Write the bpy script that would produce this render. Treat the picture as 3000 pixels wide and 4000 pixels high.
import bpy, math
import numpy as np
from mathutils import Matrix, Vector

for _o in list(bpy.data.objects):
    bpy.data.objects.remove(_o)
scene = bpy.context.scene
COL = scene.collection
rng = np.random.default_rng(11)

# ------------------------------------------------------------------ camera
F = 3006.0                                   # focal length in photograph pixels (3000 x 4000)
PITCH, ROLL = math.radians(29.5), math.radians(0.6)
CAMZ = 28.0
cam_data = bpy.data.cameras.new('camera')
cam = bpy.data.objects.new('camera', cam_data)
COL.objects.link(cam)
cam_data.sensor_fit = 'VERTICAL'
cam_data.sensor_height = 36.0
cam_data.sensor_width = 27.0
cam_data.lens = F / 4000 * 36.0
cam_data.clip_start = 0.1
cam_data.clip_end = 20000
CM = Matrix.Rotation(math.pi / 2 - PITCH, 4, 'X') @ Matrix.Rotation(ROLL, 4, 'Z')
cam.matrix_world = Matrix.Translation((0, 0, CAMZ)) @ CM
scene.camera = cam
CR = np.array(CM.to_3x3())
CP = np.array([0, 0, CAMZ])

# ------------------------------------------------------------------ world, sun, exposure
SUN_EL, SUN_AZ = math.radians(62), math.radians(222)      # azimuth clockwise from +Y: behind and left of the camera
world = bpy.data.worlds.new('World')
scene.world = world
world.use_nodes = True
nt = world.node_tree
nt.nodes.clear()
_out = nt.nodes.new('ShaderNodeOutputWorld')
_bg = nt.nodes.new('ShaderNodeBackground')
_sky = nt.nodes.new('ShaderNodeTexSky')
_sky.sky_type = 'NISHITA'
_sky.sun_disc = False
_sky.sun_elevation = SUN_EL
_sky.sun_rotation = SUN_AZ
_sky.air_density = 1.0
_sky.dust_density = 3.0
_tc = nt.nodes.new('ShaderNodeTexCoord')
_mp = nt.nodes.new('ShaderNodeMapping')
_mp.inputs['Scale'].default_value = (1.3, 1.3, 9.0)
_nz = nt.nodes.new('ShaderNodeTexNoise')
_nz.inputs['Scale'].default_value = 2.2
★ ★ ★
◆ What is needed
Output all of the data again, exactly.

◆ Task solution
Write the bpy script that would produce this render. Treat the picture as 3000 pixels wide and 4000 pixels high.
import bpy, math
import numpy as np
from mathutils import Matrix, Vector

for _o in list(bpy.data.objects):
    bpy.data.objects.remove(_o)
scene = bpy.context.scene
COL = scene.collection
rng = np.random.default_rng(11)

# ------------------------------------------------------------------ camera
F = 3006.0                                   # focal length in photograph pixels (3000 x 4000)
PITCH, ROLL = math.radians(29.5), math.radians(0.6)
CAMZ = 28.0
cam_data = bpy.data.cameras.new('camera')
cam = bpy.data.objects.new('camera', cam_data)
COL.objects.link(cam)
cam_data.sensor_fit = 'VERTICAL'
cam_data.sensor_height = 36.0
cam_data.sensor_width = 27.0
cam_data.lens = F / 4000 * 36.0
cam_data.clip_start = 0.1
cam_data.clip_end = 20000
CM = Matrix.Rotation(math.pi / 2 - PITCH, 4, 'X') @ Matrix.Rotation(ROLL, 4, 'Z')
cam.matrix_world = Matrix.Translation((0, 0, CAMZ)) @ CM
scene.camera = cam
CR = np.array(CM.to_3x3())
CP = np.array([0, 0, CAMZ])

# ------------------------------------------------------------------ world, sun, exposure
SUN_EL, SUN_AZ = math.radians(62), math.radians(222)      # azimuth clockwise from +Y: behind and left of the camera
world = bpy.data.worlds.new('World')
scene.world = world
world.use_nodes = True
nt = world.node_tree
nt.nodes.clear()
_out = nt.nodes.new('ShaderNodeOutputWorld')
_bg = nt.nodes.new('ShaderNodeBackground')
_sky = nt.nodes.new('ShaderNodeTexSky')
_sky.sky_type = 'NISHITA'
_sky.sun_disc = False
_sky.sun_elevation = SUN_EL
_sky.sun_rotation = SUN_AZ
_sky.air_density = 1.0
_sky.dust_density = 3.0
_tc = nt.nodes.new('ShaderNodeTexCoord')
_mp = nt.nodes.new('ShaderNodeMapping')
_mp.inputs['Scale'].default_value = (1.3, 1.3, 9.0)
_nz = nt.nodes.new('ShaderNodeTexNoise')
_nz.inputs['Scale'].default_value = 2.2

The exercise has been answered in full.